K\afkian\nowledge – About n°44 and Mistress Q /2021

K\afkian\nowledge – About n°44 and Mistress Q è stato detto all’Università Bicocca nel 2021, insieme a altri testi componenti I dossier di N°44, progetto del collettivo Dusty Eye, in occasione della sua pubblicazione sotto forma di libro per l’editore veronese Poliniani nel 2021.

La proposta del collettivo, da cui sono stato invitato con altri per collaborare al progetto di N°44, sblocca per mezzo della chiave artistica una serie di possibilità tanto per la performance quanto per la teoria: oltre che potenzialmente gravido di dubbi quanto la disputa sull’anima dei bruti, è letterariamente affascinante chiedersi con che spirito un androide affronti il suicidio.

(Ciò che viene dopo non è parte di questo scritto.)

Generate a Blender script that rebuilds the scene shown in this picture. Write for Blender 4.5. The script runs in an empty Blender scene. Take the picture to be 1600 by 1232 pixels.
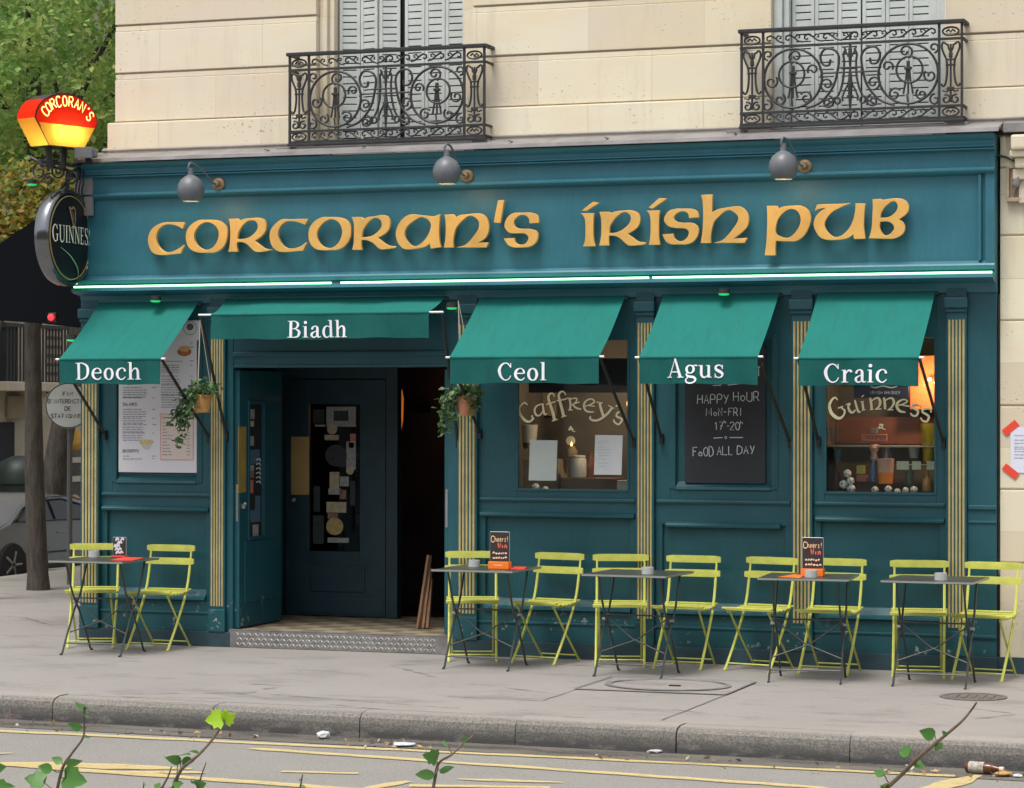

Nel testo edito c’è sicuramente traccia di un pensiero che si rifà a teorie circostanti e al tempo stesso evade il testo, nel bisogno di un certo respiro di lettura ad alta voce e di intonazione, per essere più che compreso goduto, non secondo una teoria della performance ma secondo una teoria-performance.

Performance theory è esattamente il “prodursi” in una teoria, è il gesto che estende la teoria alla performance della sua enunciazione, in modo da teorizzare performando e performare teorizzando, come attività sincronica.

‘Performance theory’ doesn’t just imply a theory of something, a theory that might tell us what performance is and how performance works. It can also use the concepts of performance as ways of making sense of other materials. Performance theory can be a way of framing objects of study, viewing them as performances, thereby facilitating a new sort of thinking about them. Thus it can explain how interactions work by, for example, drawing on analogies with theatre, or ritual, or ceremony, or play. But alongside this, performance theory does one further thing. It can invoke an idea of performance that embodies particular values and rhetorically deploy this idea to justify projects and positions, even facilitating adjustment to the same presiding structures against which earlier performance practices came into being. It successfully provided the language for the institutionalisation of itself.

Simon Shepherd, “Performance theory”, Cambridge University Press, 2016

Con questo non sostengo che si possa prescindere da una serie di saperi e reperti, per questo è da intendersi come già incluso nella performance theory un repertorio, ecco perché il gusto della lettura intesa come declamazione dà un apporto alla scansione della teoria. Il teorizzare è figura retorica, legata alla creatività, che necessita del concetto di composizione per esprimersi. Il gusto e il godimento sono implicati da questo comporsi o “incorporarsi” della teoria.

Oggi che il libro è un oggetto da addetti ai lavori, le scienze umane più che esprimersi in opere ritrovano altre possibilità espressive nella performance.

Arrivare a una performance teorizzante e a una teoresi performativa è il passaggio che permette di superare entrambe verso una forma sintetica che le estende l’una nell’altra. Il pregio, sennò rimarrebbe davvero un ibrido fra le due, è la durata dello strumento, non soggetto a mode o opportunismi. Si dà performance theory per i presenti e solo per loro, nell’immediato, a prescindere dalle possibili ricadute, che sono semmai inintenzionali. Quindi non è esclusa la risata, per esempio, ma è inclusa insieme a tanto altro.

Come uno scrittore la cui creazione non consista dei libri pubblicati, né di un’opera, e nemmeno del suo scrivere, bensì del suo negarsi come scrittore per diventare qualcosa che lo eccede, come Roman Gary o Gabriele D’Annunzio o Bruce Chatwin, per proiettare la sua parabola o teoria direttamente nella realtà. Ecco annullarsi la distanza che comporta la presenza di un medium come il libro, nel dire che precipita immediatamente l’oratore nell’ascoltatore e viceversa.

La teoresi a quel punto può trovare una vocazione unitiva anziché sempre disgiuntiva.